§ **Required work**:
Reproduce the whole listing, character for character.

[Scene modeling code data]
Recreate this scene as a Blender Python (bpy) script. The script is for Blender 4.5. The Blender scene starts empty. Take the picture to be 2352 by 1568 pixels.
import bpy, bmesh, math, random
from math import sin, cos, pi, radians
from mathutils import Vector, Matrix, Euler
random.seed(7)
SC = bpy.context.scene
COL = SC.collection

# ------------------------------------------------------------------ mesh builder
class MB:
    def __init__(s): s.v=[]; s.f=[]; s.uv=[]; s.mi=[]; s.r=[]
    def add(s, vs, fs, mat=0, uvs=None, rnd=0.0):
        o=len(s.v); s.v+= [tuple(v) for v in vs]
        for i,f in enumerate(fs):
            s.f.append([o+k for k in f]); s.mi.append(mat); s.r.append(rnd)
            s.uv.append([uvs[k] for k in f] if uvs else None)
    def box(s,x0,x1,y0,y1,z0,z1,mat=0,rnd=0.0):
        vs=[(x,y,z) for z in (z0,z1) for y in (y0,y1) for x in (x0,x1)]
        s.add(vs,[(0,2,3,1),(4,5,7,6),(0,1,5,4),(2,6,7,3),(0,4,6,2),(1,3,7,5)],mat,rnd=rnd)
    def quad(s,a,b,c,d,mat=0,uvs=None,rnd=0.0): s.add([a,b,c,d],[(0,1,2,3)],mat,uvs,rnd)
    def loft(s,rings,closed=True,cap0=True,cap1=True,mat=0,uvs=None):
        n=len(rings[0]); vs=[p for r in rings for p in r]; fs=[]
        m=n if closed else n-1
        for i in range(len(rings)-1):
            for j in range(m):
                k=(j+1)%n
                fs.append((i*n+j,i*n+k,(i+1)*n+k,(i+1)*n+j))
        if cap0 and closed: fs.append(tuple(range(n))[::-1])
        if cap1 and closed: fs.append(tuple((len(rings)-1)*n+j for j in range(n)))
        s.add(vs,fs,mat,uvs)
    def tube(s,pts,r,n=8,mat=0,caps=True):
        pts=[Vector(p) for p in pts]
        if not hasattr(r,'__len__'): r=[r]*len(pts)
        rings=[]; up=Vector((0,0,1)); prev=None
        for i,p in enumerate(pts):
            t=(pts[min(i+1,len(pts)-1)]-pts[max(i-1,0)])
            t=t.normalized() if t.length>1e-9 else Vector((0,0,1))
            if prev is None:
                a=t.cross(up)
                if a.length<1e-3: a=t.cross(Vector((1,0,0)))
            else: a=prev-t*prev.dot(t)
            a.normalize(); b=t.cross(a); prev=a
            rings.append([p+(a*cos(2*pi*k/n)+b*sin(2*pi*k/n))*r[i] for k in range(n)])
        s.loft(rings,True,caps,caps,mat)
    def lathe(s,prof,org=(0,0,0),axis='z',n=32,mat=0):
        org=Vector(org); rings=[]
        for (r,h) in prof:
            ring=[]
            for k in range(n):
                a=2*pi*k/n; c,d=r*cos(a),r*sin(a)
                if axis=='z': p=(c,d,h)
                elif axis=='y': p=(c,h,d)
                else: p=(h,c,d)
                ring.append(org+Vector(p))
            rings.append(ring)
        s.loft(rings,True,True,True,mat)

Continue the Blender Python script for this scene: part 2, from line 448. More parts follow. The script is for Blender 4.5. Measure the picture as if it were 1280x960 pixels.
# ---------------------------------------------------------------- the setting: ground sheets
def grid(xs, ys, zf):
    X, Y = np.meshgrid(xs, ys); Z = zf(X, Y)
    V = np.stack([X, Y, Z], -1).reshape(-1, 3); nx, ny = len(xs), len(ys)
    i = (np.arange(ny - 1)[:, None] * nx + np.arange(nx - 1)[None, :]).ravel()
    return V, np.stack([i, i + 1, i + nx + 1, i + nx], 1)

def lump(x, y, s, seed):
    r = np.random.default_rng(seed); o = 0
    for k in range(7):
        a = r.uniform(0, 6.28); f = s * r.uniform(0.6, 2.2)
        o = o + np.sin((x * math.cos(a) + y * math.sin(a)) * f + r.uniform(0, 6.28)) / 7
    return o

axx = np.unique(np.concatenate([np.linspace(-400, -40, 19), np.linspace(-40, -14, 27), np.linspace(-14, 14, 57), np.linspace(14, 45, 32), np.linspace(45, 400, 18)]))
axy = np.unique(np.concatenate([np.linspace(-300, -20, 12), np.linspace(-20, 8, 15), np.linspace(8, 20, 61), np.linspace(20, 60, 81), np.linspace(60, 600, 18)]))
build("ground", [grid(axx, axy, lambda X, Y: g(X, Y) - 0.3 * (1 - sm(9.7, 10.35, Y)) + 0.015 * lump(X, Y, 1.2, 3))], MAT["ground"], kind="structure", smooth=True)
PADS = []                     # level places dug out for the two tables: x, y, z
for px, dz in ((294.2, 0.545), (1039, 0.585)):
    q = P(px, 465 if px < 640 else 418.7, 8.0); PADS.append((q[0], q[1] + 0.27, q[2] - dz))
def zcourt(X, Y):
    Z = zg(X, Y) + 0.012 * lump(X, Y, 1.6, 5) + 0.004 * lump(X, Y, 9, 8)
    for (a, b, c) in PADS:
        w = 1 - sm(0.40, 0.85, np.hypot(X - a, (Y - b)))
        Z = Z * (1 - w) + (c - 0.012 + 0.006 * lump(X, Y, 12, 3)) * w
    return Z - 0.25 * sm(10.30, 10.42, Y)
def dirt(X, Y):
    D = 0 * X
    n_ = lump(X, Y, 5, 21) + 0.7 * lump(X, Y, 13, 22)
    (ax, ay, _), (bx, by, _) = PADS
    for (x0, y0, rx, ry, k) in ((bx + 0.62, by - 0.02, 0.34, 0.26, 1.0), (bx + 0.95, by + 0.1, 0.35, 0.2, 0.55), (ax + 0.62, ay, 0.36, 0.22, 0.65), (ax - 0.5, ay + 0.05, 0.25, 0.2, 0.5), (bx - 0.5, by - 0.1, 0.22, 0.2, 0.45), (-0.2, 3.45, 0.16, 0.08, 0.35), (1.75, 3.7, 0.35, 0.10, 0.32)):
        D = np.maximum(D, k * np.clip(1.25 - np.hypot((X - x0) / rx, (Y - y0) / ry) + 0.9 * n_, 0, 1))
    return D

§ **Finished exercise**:
Recreate this scene as a Blender Python (bpy) script. The script is for Blender 4.5. The Blender scene starts empty. Take the picture to be 2352 by 1568 pixels.
import bpy, bmesh, math, random
from math import sin, cos, pi, radians
from mathutils import Vector, Matrix, Euler
random.seed(7)
SC = bpy.context.scene
COL = SC.collection

# ------------------------------------------------------------------ mesh builder
class MB:
    def __init__(s): s.v=[]; s.f=[]; s.uv=[]; s.mi=[]; s.r=[]
    def add(s, vs, fs, mat=0, uvs=None, rnd=0.0):
        o=len(s.v); s.v+= [tuple(v) for v in vs]
        for i,f in enumerate(fs):
            s.f.append([o+k for k in f]); s.mi.append(mat); s.r.append(rnd)
            s.uv.append([uvs[k] for k in f] if uvs else None)
    def box(s,x0,x1,y0,y1,z0,z1,mat=0,rnd=0.0):
        vs=[(x,y,z) for z in (z0,z1) for y in (y0,y1) for x in (x0,x1)]
        s.add(vs,[(0,2,3,1),(4,5,7,6),(0,1,5,4),(2,6,7,3),(0,4,6,2),(1,3,7,5)],mat,rnd=rnd)
    def quad(s,a,b,c,d,mat=0,uvs=None,rnd=0.0): s.add([a,b,c,d],[(0,1,2,3)],mat,uvs,rnd)
    def loft(s,rings,closed=True,cap0=True,cap1=True,mat=0,uvs=None):
        n=len(rings[0]); vs=[p for r in rings for p in r]; fs=[]
        m=n if closed else n-1
        for i in range(len(rings)-1):
            for j in range(m):
                k=(j+1)%n
                fs.append((i*n+j,i*n+k,(i+1)*n+k,(i+1)*n+j))
        if cap0 and closed: fs.append(tuple(range(n))[::-1])
        if cap1 and closed: fs.append(tuple((len(rings)-1)*n+j for j in range(n)))
        s.add(vs,fs,mat,uvs)
    def tube(s,pts,r,n=8,mat=0,caps=True):
        pts=[Vector(p) for p in pts]
        if not hasattr(r,'__len__'): r=[r]*len(pts)
        rings=[]; up=Vector((0,0,1)); prev=None
        for i,p in enumerate(pts):
            t=(pts[min(i+1,len(pts)-1)]-pts[max(i-1,0)])
            t=t.normalized() if t.length>1e-9 else Vector((0,0,1))
            if prev is None:
                a=t.cross(up)
                if a.length<1e-3: a=t.cross(Vector((1,0,0)))
            else: a=prev-t*prev.dot(t)
            a.normalize(); b=t.cross(a); prev=a
            rings.append([p+(a*cos(2*pi*k/n)+b*sin(2*pi*k/n))*r[i] for k in range(n)])
        s.loft(rings,True,caps,caps,mat)
    def lathe(s,prof,org=(0,0,0),axis='z',n=32,mat=0):
        org=Vector(org); rings=[]
        for (r,h) in prof:
            ring=[]
            for k in range(n):
                a=2*pi*k/n; c,d=r*cos(a),r*sin(a)
                if axis=='z': p=(c,d,h)
                elif axis=='y': p=(c,h,d)
                else: p=(h,c,d)
                ring.append(org+Vector(p))
            rings.append(ring)
        s.loft(rings,True,True,True,mat)

Continue the Blender Python script for this scene: part 2, from line 448. More parts follow. The script is for Blender 4.5. Measure the picture as if it were 1280x960 pixels.
# ---------------------------------------------------------------- the setting: ground sheets
def grid(xs, ys, zf):
    X, Y = np.meshgrid(xs, ys); Z = zf(X, Y)
    V = np.stack([X, Y, Z], -1).reshape(-1, 3); nx, ny = len(xs), len(ys)
    i = (np.arange(ny - 1)[:, None] * nx + np.arange(nx - 1)[None, :]).ravel()
    return V, np.stack([i, i + 1, i + nx + 1, i + nx], 1)

def lump(x, y, s, seed):
    r = np.random.default_rng(seed); o = 0
    for k in range(7):
        a = r.uniform(0, 6.28); f = s * r.uniform(0.6, 2.2)
        o = o + np.sin((x * math.cos(a) + y * math.sin(a)) * f + r.uniform(0, 6.28)) / 7
    return o

axx = np.unique(np.concatenate([np.linspace(-400, -40, 19), np.linspace(-40, -14, 27), np.linspace(-14, 14, 57), np.linspace(14, 45, 32), np.linspace(45, 400, 18)]))
axy = np.unique(np.concatenate([np.linspace(-300, -20, 12), np.linspace(-20, 8, 15), np.linspace(8, 20, 61), np.linspace(20, 60, 81), np.linspace(60, 600, 18)]))
build("ground", [grid(axx, axy, lambda X, Y: g(X, Y) - 0.3 * (1 - sm(9.7, 10.35, Y)) + 0.015 * lump(X, Y, 1.2, 3))], MAT["ground"], kind="structure", smooth=True)
PADS = []                     # level places dug out for the two tables: x, y, z
for px, dz in ((294.2, 0.545), (1039, 0.585)):
    q = P(px, 465 if px < 640 else 418.7, 8.0); PADS.append((q[0], q[1] + 0.27, q[2] - dz))
def zcourt(X, Y):
    Z = zg(X, Y) + 0.012 * lump(X, Y, 1.6, 5) + 0.004 * lump(X, Y, 9, 8)
    for (a, b, c) in PADS:
        w = 1 - sm(0.40, 0.85, np.hypot(X - a, (Y - b)))
        Z = Z * (1 - w) + (c - 0.012 + 0.006 * lump(X, Y, 12, 3)) * w
    return Z - 0.25 * sm(10.30, 10.42, Y)
def dirt(X, Y):
    D = 0 * X
    n_ = lump(X, Y, 5, 21) + 0.7 * lump(X, Y, 13, 22)
    (ax, ay, _), (bx, by, _) = PADS
    for (x0, y0, rx, ry, k) in ((bx + 0.62, by - 0.02, 0.34, 0.26, 1.0), (bx + 0.95, by + 0.1, 0.35, 0.2, 0.55), (ax + 0.62, ay, 0.36, 0.22, 0.65), (ax - 0.5, ay + 0.05, 0.25, 0.2, 0.5), (bx - 0.5, by - 0.1, 0.22, 0.2, 0.45), (-0.2, 3.45, 0.16, 0.08, 0.35), (1.75, 3.7, 0.35, 0.10, 0.32)):
        D = np.maximum(D, k * np.clip(1.25 - np.hypot((X - x0) / rx, (Y - y0) / ry) + 0.9 * n_, 0, 1))
    return D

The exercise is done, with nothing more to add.